On 27th March, I attended the first Fast Flow Conference in the Netherlands. It was a whole day event around the topic: Team Topologies. There were quite amount of presentators who shared their journeys about in their business. The program was so full, they had to divide the presentations into two different hall so that I had to choose between halls. At some point I was going from one hall to another. At the end they shared all the recordings with me so I could watch the ones that I could not attend.

It was an event starting from 09:30 to 17:30 and heavily informative. At the end, I was overwhelmed with all those experiences and happy to collect all book advise 🙂

Team Topologies

According to their website:


Team Topologies is an approach to designing team-of-teams organizations for fast flow of value.

The approach is based on years of research across many organizations from different industries, different sizes and different technological backgrounds. It addresses the most dreaded challenges in technology:

  1. How to maintain or even accelerate speed of value creation while scaling the organization?
  2. How to evolve an architecture along with the evolution of the organization and avoid that one becomes a blocker for the other and a blocker for the growth of the business?

The approach provides a pattern language and a thinking model, which allows you to identify the team-of-teams design most appropriate for the target architecture and fast flow of value.


As you can see, they are trying to optimize one of the modern organization challanges: flow. But what is flow anyway?

Flow

In the context of the book, flow means delivering the work smoothly and continuously. It is all about bringing the value to the user/customer as short, fast, robust as possible. This is not a new challenge itself. For years scientists or businessmen are trying to find an ultimate solution for the same problem.
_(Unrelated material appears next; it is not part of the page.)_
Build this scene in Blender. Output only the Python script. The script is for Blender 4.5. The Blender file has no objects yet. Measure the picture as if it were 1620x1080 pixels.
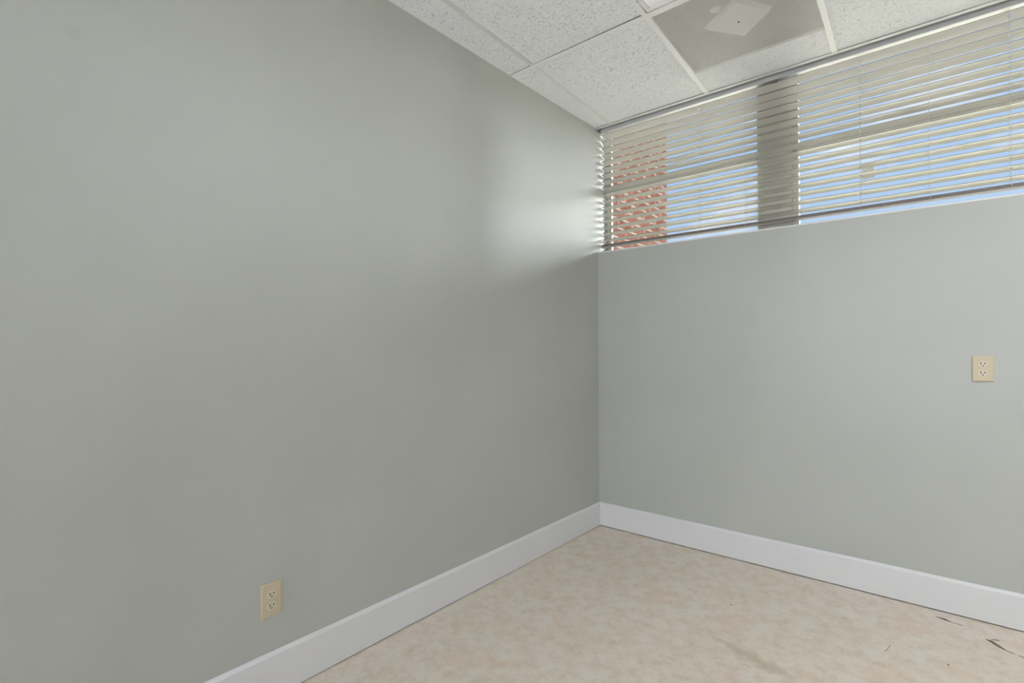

We have heard many of them such as Lean, Kanban, Agile, DevOps, SaFE etc. In fact, they all are effective frameworks however there is no one framework solves it all! Those are solutions to different problems. Therefore we also need to understand what Team Topologies tries to solve and how?

Ideally each organization/team or process should be optimized specifically based on its needs. We need to understand all those frameworks and then apply them when needed.

I already ordered a copy of the book, and looking forward to read it.

I will share more when I read the book further and learn from it.